We notice with a good deal of regret that the sale of reserved seats for the Princeton game on Decoration Day is to be made a public sale without any definite limit. The sale is advertised to begin at Leavitt & Peirce's on Thursday morning at seven o'clock and the limit to the number of tickets each man can buy is to rest wholly with those who are selling the tickets.
The results of such a system of selling the tickets are sure to be very unsatisfactory. In the first place the college will have to get up at some unearthly hour in the morning to get a place in the line, or else hire some small boy to stand in the line over night. As for the graduates who live out of Cambridge, they cannot come out here so early, and it is a wrong system which makes them go to the expense of hiring men to stand in the line. Then even after the line is formed, as we all know from the sale of seats for the Springfield game last fall, the men in the rear of the line are apt to be shut out wholly from getting seats at all. We could hardly conceive of a much more unsatisfactory plan than that of leaving the limit to be decided on at the time by those who have charge of selling the tickets. Moreover if the sale is to be public, nothing prevents an outsider from buying seats to the exclusion of a student or graduate of the college. These objections, it seems to us, are sufficient to condemn the present system.

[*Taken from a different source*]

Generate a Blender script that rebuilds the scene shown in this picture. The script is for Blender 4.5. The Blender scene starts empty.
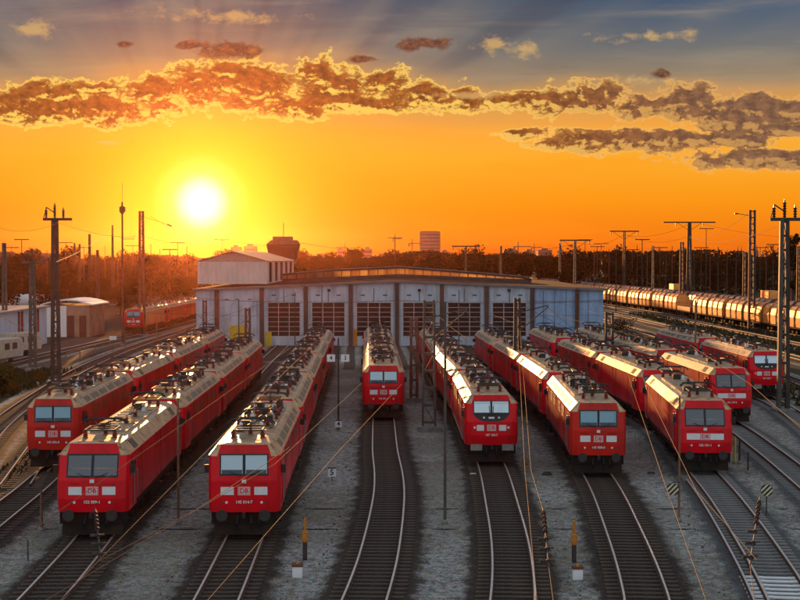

It is, of course easy to criticise, and we should hesitate in making our objections if we did not feel that we had a substitute to propose. It seem to us that the undergraduates and graduates of the college should have the first chance at the seats. The game is a college game, and the team is supported by graduates and undergraduates of Harvard. It is eminently fitting that they should be provided for before the general public. The scheme which we suggest, therefore, is this. Let graduates and undergraduates be allowed to send to the manager of the nine or leave at Leavitt & Peirce's a written order for a limited number of seats, - set the limit, say, at five. On this application he should state in order of preference the sections in which he wants his tickets. All of these applications should be sent in by, say, the end of this week. This would give the graduates time to learn of the way the seats would be sold, and send in their orders. Then on Saturday evening (our dates of course are merely suggestive), let the management of the nine draw the applications by lot and set aside for each applicant his tickets. It might or it might not be that all the tickets would be taken up in this way. At any rate it would obviate the loathsome system of standing in line before seven o'clock.
After the tickets have been assigned by lot, a time should be set during Monday morning when the owners should call for them, and all tickets not called for should be thrown into the general sale. This general sale, in order to get the business done as quickly as possible, might begin at one o'clock on Monday. We should suggest that even this general sale be not at any rate set early in the morning.
This system of written orders would, it seems, do away with all the inconveniences and injustices of the standing-in-line plan, it would give all graduates and undergraduates an even chance, and would satisfy them before attending to the general public.